- _Stored data_
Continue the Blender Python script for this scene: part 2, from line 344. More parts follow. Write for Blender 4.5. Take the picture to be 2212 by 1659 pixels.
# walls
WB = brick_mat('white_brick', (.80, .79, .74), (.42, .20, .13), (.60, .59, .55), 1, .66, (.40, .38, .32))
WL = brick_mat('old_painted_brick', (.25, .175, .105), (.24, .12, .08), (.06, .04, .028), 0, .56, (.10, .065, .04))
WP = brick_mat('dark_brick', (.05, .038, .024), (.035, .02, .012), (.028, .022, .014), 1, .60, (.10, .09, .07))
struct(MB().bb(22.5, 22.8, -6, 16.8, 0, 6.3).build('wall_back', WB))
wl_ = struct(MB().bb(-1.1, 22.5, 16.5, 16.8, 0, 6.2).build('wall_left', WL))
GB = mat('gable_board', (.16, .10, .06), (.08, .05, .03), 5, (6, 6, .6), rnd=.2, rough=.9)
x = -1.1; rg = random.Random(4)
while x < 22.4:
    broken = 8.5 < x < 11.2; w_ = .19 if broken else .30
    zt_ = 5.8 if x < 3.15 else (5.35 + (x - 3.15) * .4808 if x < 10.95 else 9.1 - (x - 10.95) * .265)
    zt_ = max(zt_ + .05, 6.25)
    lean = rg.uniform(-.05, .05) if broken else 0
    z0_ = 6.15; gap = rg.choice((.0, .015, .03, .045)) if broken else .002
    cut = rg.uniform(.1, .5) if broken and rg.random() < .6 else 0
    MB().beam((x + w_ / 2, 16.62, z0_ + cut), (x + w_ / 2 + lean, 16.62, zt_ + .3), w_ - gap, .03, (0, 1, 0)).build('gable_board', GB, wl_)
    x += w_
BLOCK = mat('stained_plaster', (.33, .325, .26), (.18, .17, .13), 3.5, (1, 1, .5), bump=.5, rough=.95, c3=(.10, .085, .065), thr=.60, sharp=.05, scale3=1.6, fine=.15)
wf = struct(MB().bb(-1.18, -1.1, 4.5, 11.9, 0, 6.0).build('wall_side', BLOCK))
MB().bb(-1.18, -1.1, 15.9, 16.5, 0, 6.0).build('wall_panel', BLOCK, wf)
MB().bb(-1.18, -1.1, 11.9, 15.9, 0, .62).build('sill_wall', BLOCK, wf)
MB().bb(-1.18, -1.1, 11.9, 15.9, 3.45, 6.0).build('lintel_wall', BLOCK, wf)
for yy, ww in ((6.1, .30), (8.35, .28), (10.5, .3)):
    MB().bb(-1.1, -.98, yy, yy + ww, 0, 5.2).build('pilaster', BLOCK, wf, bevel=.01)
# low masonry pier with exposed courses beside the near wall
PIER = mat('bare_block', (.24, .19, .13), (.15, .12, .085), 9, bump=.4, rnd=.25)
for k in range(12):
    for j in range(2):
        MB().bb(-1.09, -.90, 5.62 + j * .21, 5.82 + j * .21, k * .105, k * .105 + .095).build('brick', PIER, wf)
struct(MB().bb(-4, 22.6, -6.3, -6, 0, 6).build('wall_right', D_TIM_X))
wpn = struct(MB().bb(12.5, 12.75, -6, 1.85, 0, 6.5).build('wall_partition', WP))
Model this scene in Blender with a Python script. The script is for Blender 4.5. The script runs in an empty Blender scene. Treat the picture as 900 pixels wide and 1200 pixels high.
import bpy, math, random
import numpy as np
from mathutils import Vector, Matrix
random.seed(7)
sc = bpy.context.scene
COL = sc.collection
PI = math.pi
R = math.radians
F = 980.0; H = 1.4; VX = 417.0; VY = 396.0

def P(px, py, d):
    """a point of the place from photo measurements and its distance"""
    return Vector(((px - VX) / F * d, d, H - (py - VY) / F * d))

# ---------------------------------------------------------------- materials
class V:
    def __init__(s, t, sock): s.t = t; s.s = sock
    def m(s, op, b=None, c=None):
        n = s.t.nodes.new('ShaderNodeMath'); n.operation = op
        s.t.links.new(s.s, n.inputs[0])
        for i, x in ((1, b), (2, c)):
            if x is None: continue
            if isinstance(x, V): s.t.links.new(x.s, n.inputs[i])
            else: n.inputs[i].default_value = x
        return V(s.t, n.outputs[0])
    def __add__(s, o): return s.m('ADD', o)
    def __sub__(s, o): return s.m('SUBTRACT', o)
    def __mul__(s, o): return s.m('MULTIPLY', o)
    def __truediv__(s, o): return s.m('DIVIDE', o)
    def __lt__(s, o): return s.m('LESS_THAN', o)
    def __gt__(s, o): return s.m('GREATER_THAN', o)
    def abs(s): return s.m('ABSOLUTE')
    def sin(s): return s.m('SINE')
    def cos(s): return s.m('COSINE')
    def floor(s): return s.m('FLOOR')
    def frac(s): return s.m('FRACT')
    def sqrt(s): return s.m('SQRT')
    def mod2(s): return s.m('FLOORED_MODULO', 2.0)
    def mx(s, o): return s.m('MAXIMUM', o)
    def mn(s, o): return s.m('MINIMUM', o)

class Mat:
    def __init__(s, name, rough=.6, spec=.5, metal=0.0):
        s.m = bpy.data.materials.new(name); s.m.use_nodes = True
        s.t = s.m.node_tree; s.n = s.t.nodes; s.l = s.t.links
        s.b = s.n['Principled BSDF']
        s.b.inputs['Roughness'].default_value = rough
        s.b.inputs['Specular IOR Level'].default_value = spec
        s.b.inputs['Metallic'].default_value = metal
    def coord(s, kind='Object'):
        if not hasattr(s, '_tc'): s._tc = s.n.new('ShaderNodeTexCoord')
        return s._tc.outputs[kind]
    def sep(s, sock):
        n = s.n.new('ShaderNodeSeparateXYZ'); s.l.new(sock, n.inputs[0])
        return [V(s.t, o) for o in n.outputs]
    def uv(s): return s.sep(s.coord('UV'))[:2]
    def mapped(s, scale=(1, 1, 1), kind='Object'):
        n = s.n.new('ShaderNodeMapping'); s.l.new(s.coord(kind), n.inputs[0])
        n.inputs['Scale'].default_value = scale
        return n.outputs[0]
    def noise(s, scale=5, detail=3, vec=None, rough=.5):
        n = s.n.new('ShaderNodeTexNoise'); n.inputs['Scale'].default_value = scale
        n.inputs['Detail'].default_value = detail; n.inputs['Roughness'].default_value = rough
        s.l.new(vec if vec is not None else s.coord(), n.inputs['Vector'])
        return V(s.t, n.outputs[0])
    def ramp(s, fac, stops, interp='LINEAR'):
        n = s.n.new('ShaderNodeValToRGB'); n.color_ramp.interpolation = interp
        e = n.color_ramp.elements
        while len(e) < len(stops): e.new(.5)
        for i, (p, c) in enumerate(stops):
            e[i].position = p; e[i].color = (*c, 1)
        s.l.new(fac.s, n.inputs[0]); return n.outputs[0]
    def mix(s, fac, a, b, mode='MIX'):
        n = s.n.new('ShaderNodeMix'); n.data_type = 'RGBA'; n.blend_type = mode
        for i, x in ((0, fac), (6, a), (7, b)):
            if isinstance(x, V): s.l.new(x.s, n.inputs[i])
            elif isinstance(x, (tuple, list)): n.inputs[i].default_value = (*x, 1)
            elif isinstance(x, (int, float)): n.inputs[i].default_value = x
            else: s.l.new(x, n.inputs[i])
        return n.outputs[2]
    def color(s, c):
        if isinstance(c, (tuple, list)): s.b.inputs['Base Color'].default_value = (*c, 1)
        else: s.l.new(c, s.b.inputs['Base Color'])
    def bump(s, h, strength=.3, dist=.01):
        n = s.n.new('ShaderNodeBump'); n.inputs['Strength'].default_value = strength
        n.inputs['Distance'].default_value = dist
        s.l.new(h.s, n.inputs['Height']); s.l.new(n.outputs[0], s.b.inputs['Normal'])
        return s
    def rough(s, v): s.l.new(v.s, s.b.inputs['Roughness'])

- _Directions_
Look through the entries above for the word "from". Copy every line where it shows up.

- _Response to the task_
Continue the Blender Python script for this scene: part 2, from line 344. More parts follow. Write for Blender 4.5. Take the picture to be 2212 by 1659 pixels.
from mathutils import Vector, Matrix
    """a point of the place from photo measurements and its distance"""